Seriously, you guys. What is wrong with me.
I just came to the ultimate realization that I let boys control my life. I look at every boy that glances at me sideways or every boy that I think is cute and wonder, "Is he The One? Could he be my boyfriend?" And its not a conscious thought, which is why I overlooked this issue for so long, but its there like that one hideous shirt you keep in your closet because you just can't bring yourself to get rid of it but you never actually wear it either. And every time something doesn't happen with whoever is on my mind in that second, I'm disappointed.
HOW PATHETIC IS THAT.
And in that way I realized just how immature I really am. Well you know what, its time for this chick to grow up. I'm going to stop acting like a weak minded little jellyfish (no offense to any jellyfish/jellyfish lovers out there). I'm going to stop looking for someone to chase me. I'm going to stop...that's it, I'm just going to stop. Remember last year when I tried to go on a boy diet? Wow. I just reread some of my posts from around this time last year and realized I'm in almost the exact same predicament. Anyway, if you don't remember click the link to read up on that. My point in bringing it up is that it didn't work. I was still looking even after I said I wouldn't. But I'm older and wiser now (ha ha), and I think reinitiating the boy diet is a good idea. Time to stop worrying and waiting and wishing for things that are never happening. Time to stop feeling sick from nerves. Time to stop using anaphora (really though, my use of rhetorical devices is on point today).
So here is the official plan. I'm going to stop thinking about, wondering about, and looking at boys. No, this does not mean I'm going to start looking at girls, for any of you with twisted minds out there. It means that I'm going to really throw myself into my studies. It means that I'll have more room in my brain to retain information from classes and for finals. It means that...crap, there's another anaphora.
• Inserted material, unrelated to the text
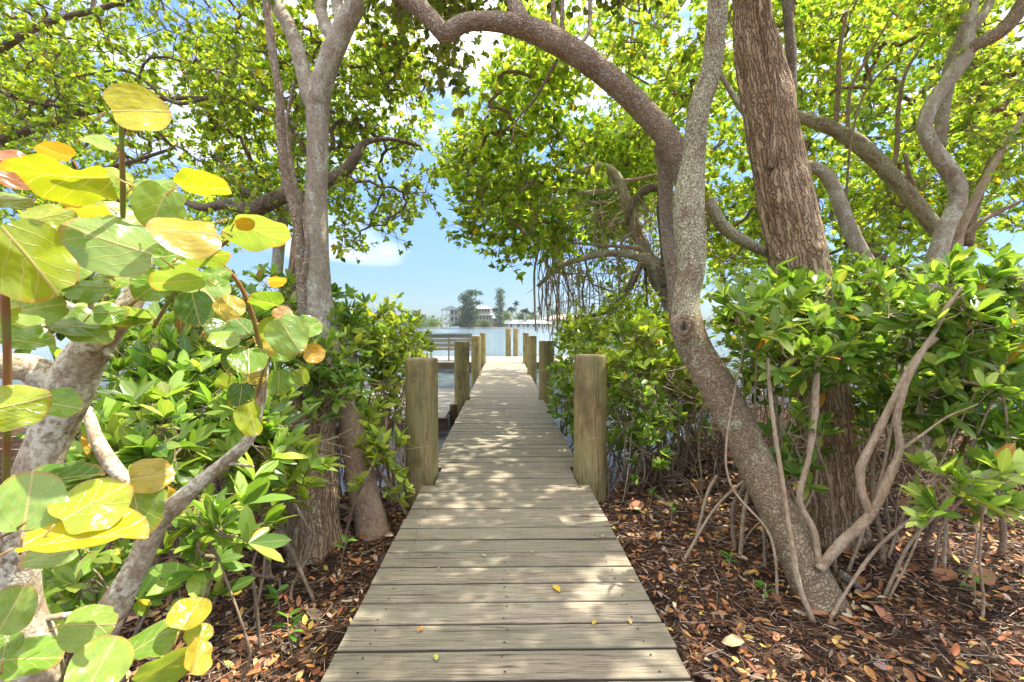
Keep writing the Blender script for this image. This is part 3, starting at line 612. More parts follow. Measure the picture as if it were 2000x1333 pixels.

What the heck.
Anyway, I think you get the idea. So, the boy diet is back! And I'm confident in myself this time of seeing it through. I can't guarantee that this blog is going to be super interesting anymore (just kidding please keep reading!!), but I can still fill it with the awesome adventures of me running around like a headless chicken while trying to keep up with my hectic life.
Wish me luck, friends. Not that I'm going to need it this time. Confidence is the key to everything in life.